What’s striking about all this is that Trump, by becoming president, has turned a great many federal employees into the functional equivalent of Michael Cohen. Last summer, when Trump called journalists “the enemy of the American people,” Vice President Mike Pence was called on to perform a Cohen. “Rest assured,” Pence declared, “both the president and I strongly support a free and independent press.” Last month, after Trump refused to acknowledge Russian electoral interference during his meeting with Vladimir Putin, the Cohen role fell to Secretary of State Mike Pompeo, whose testimony before the Senate Foreign Relations Committee, according to The New York Times, “amounted to an elaborate cleanup effort by the United States’ top diplomat for Mr. Trump’s performance in Helsinki.”

The day before, it had been Agriculture Secretary Sonny Perdue’s turn. By imposing tariffs on foreign goods, the president had provoked the European Union, Canada, Mexico, and China to slap retaliatory tariffs on American farm products. This threatened to ruin Trump’s upcoming trip to Iowa. So Perdue unveiled a hastily conceived subsidy package for farmers victimized by the trade war. “The U.S. Department of Agriculture,” declared Senator Pat Toomey, “is trying to put a Band-Aid on a self-inflicted wound.” But that wasn’t quite right. The Department of Agriculture may have provided the Band-Aid, but Trump inflicted the wound.

Sometimes, Trump’s messes are so large that vast numbers of federal employees are drafted into the Cohen role. Trump did not consult the Department of Health and Human Services before adopting the “zero tolerance” policy that separated undocumented immigrant children from their parents. Nor did he and his top aides create a plan for how to reunite these fractured families. But when a federal judge ordered the administration to meet a deadline to reunite them, “the leadership of the Department of Health and Human Services, which shelters the children and must now undertake reunifications, sent out a plea to federal public health workers for help with an exhaustive manual search of records,” according to the Times. An email from one official declared that “HHS is requesting volunteers over the weekend to review case records. Everyone here is now participating in this process, including the Secretary who personally stayed until past midnight to assist.” Sacrifice your weekend to fix a blunder that Trump might have avoided had he consulted you ahead of time. That’s classic Michael Cohen.

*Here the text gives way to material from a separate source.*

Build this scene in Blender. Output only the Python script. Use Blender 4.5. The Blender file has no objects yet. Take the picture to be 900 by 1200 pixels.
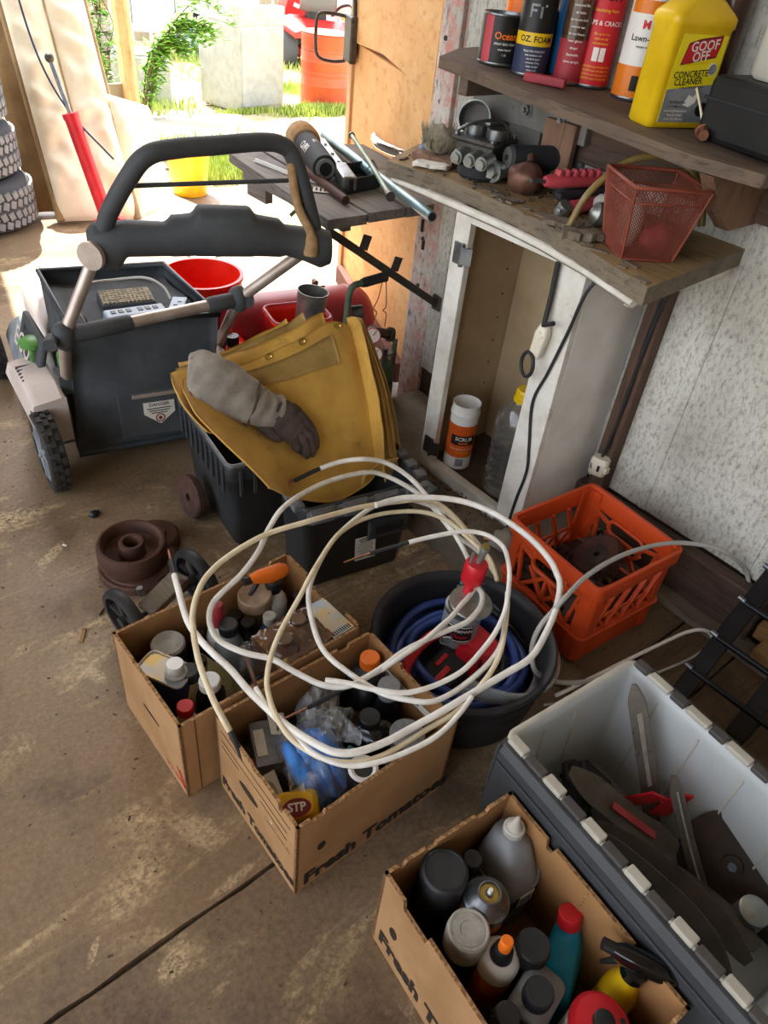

But even the many government workers struggling to reunite separated families constitute a mere fraction of the Americans currently doing Cohen’s old job. Consider Trump’s agricultural subsidies, which are meant to fix the problem he created by imposing tariffs with no plan for what to do if other countries retaliated. American taxpayers are paying for them. American taxpayers are also paying the salaries of the bureaucrats working overtime to reunite immigrant families. And every time an American meets a foreigner and tries by her behavior to salvage this country’s reputation for maturity and decency, that’s a version of Cohenism too.

Cohen himself is now out of the game. He’s no longer cleaning up after Trump. Instead, he’s trying to prevent all that cleaning up from landing him in jail. The whole experience, it turns out, didn’t end well. It’s not likely to end well for his fellow Americans either.